Another way to describe the accuracy of human vision is to define how many pixels per degree (of field of view) the eye can resolve. According to Steve Jobs, 300 pixels per inch is enough for a normal person if the display is viewed from a distance of 10”–12” from the eye. Commonly this is translated to 57 pixels per degree.

 

Why resolution is the key for virtual reality

 

Competitor headset vs. Varjo headset.

In Varjo’s VR headsets, the highest resolution at the center of the display is reaching 64 pixels per degree, which is about 20 times higher compared to current headsets on the market. Bionic Display™ can portray the smallest of details, and this has incredible value for professional applications.

One of the key requirements for virtual reality is the ability to read. Not just text, but instruments and labels. Typically, people do not pay much attention to the text and symbols around them, but in VR it’s crucial. How can you design a realistic car dashboard if all the text and symbols appear as a pixelated mess? How can you teach pilots or astronauts if the text on buttons cannot be read? How can you train nuclear power plant operators to deal with critical situations requiring visual acuity?

Comparison shots

VARJO
COMPETITOR DEVICE

Varjo enables all these scenarios. If text is readable in a given size and contrast in real life, it is also readable in VR. Hence, this single feature makes the simulation in VR reach a whole new scale.

Another key use case for human-eye resolution virtual reality is architecture and industrial design. Designers put hours and hours into examining different surface materials and structures. In the current VR-based architecture demos, you can comprehend the place and proportions, but the lack of details can be frustrating.

With Varjo, you can see clearly what the difference between knitted fabric or printed fabric is. You can explain to your client the merits of premium materials over low-cost materials, or compare the impact of glossiness to surface appearance.

 

 

How it all started

 

At the beginning of Varjo’s journey, we focused on developing a mixed reality device that could work with existing VR headsets, while providing low-latency, high-resolution, video pass-through-based mixed reality.

Very soon we discovered that cameras were not the weakest link in a video see-through system. With cameras, we could reach good-quality capturing of the real world as long as we could get a low latency streaming video processing pipeline from some of the image signal processor (ISP) developers.

The bigger challenge was, none of the available headsets had the resolution and quality needed for a feasible mixed reality device. The majority of headset makers focused on reducing price rather than improving visual quality.

The lack of quality led us to reconsider our initial approach and pushed us to build focus on making our own headset. Sure enough, that was a rather bold statement for a company of four people in 2016, but we were certain that we could provide something fundamentally better.

Towards human-eye resolution virtual reality – Two displays per eye

An early card board prototype of the Bionic Display™.

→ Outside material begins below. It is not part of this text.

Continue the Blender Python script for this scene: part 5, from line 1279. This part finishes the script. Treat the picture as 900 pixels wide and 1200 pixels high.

Back in 2016, our founding team did some estimations of what would be needed to get to the level that would allow video to seriously challenge optical see-through XR. Our thinking was, if we can reach a quarter of human-eye resolution virtual reality, i.e. 30 pixels/degree, it would be a good enough solution for most mixed reality use cases. Back then, typical commercial headsets were barely reaching 10 pixels/degree, so the needed jump in resolution was enormous.

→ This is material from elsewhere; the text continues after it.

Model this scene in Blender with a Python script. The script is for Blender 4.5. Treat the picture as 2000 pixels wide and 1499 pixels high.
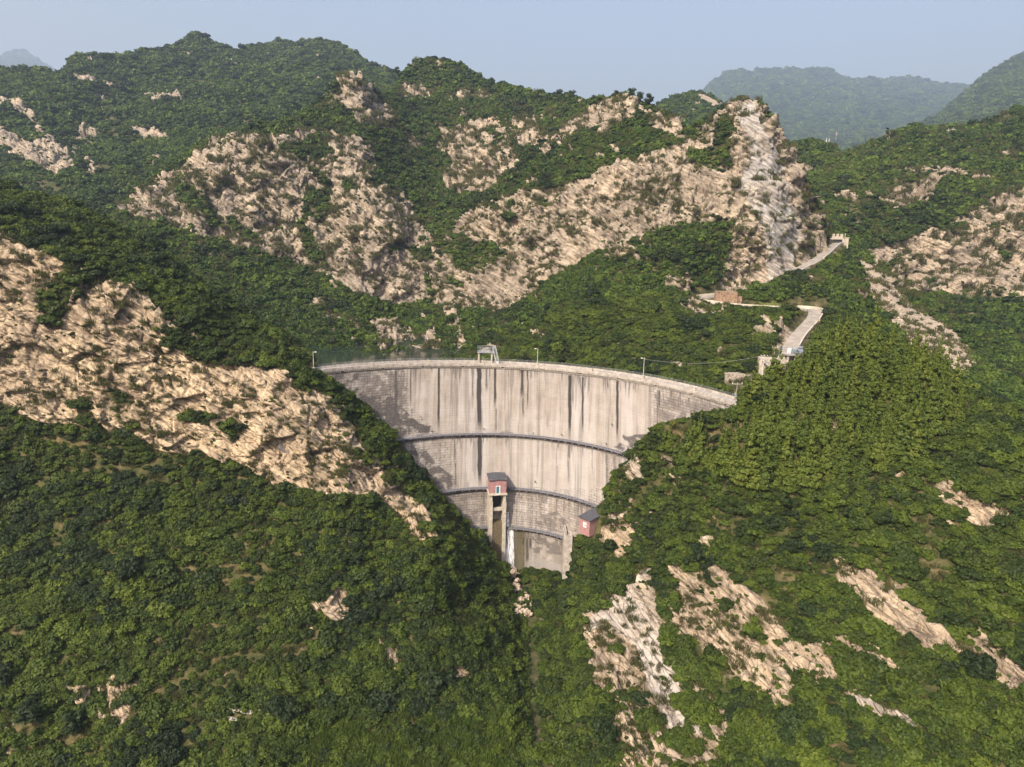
import bpy, bmesh, math, random
import numpy as np
from mathutils import Matrix, Vector
R = math.radians
sc = bpy.context.scene
col = sc.collection
for o in list(bpy.data.objects):
    bpy.data.objects.remove(o)

# ------------------------------------------------------------------ camera, sky, sun, exposure
F, PITCH, ROLL = 1333.0, R(11.973), R(1.45)
cam_d = bpy.data.cameras.new("camera")
cam = bpy.data.objects.new("camera", cam_d)
col.objects.link(cam)
sc.camera = cam
cam_d.sensor_fit = 'HORIZONTAL'
cam_d.sensor_width = 36.0
cam_d.lens = F / 2000.0 * 36.0
cam_d.clip_start, cam_d.clip_end = 1.0, 20000.0
cp, sp, cr, sr = math.cos(PITCH), math.sin(PITCH), math.cos(ROLL), math.sin(ROLL)
fwd = Vector((0, cp, -sp)); up0 = Vector((0, sp, cp)); rt0 = Vector((1, 0, 0))
rt = cr * rt0 + sr * up0
up = -sr * rt0 + cr * up0
cam.matrix_world = Matrix(((rt.x, up.x, -fwd.x, 0), (rt.y, up.y, -fwd.y, 0), (rt.z, up.z, -fwd.z, 0), (0, 0, 0, 1)))

SUN_EL, SUN_AZ = R(41), R(33)          # azimuth measured from behind the camera towards the left
sun_dir = Vector((-math.sin(SUN_AZ) * math.cos(SUN_EL), -math.cos(SUN_AZ) * math.cos(SUN_EL), math.sin(SUN_EL)))
sd = bpy.data.lights.new("sun", 'SUN')
sd.energy, sd.angle, sd.color = 5.0, R(0.6), (1.0, 0.90, 0.76)
so = bpy.data.objects.new("sun", sd); col.objects.link(so)
so.rotation_euler = sun_dir.to_track_quat('Z', 'Y').to_euler()
so.location = sun_dir * 300
w = bpy.data.worlds.new("World"); sc.world = w; w.use_nodes = True
nt = w.node_tree; bg = nt.nodes["Background"]
sky = nt.nodes.new("ShaderNodeTexSky"); sky.sky_type = 'NISHITA'; sky.sun_disc = False
sky.sun_elevation = SUN_EL
sky.sun_rotation = math.atan2(sun_dir.x, sun_dir.y)
sky.air_density, sky.dust_density, sky.ozone_density = 2.0, 9.0, 4.2
tint = nt.nodes.new("ShaderNodeMix"); tint.data_type = 'RGBA'; tint.blend_type = 'MULTIPLY'; tint.inputs[0].default_value = 1.0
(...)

At first, we studied the possibility to rely on the display development to reach a sufficient quality level. The sad outcome was that there was no such natural development curve in display technology that would have allowed 30 pixels/degree to be reached, unless we would reduce the field of view considerably. That did not feel like the right compromise. There was also the performance challenge of driving such a high-resolution display and rendering content.

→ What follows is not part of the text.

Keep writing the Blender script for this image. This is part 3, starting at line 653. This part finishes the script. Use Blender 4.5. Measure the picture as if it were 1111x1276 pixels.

I don’t recall who of the founders originally got the idea of using two displays per one eye inside the headset, but once that idea was said out loud, it felt like the right thing to do.

The first prototype that was literally a card board box including two pictures, an optical combiner and two controllable light sources to illuminate the pictures. This crude proto was pivotal, since it undeniably proved that our approach was feasible and sound.

From prototyping to product

 

Anatomy of the Bionic Display™.

 

The trick with the Bionic Display™ is that it optically combines two displays together. One display in the peripheral area provides the wide field of view. Another display, with our language; focus display, covers only a small area and hence has a much higher pixel density. Images of these two displays are then combined using a semi-transparent mirror, i.e. beam combiner. The end result is an image that is both wide field of view but is also high in details.

A lot of prototyping was needed to bring our pivotal idea into reality. Our first table-top protos were used to demonstrate that the principle of merging two images and driving four displays concurrently works.

A key breakthrough was when we got new, larger micro-OLEDs and put a magnification lens on top of it. At that point, we had a prototype with a sufficiently large high-density area while reaching a resolution beyond that of the human eye. These bigger OLEDs reached such a fidelity that you didn’t have to be the proud parent of this invention to notice that there is some magical going on. The image quality was miles above the competition.

If two displays were just combined optically, distortions from the optics, assembly accuracies, color balance, and practically every aspect of the perceived image quality would be off. That is why software innovation is equally important in creating a high-resolution image for the Bionic Display™.

With the help of the huge capacity of the modern GPU, we can compensate things and by our automated production line calibration, we have reached the high fidelity for each individual product we manufacture.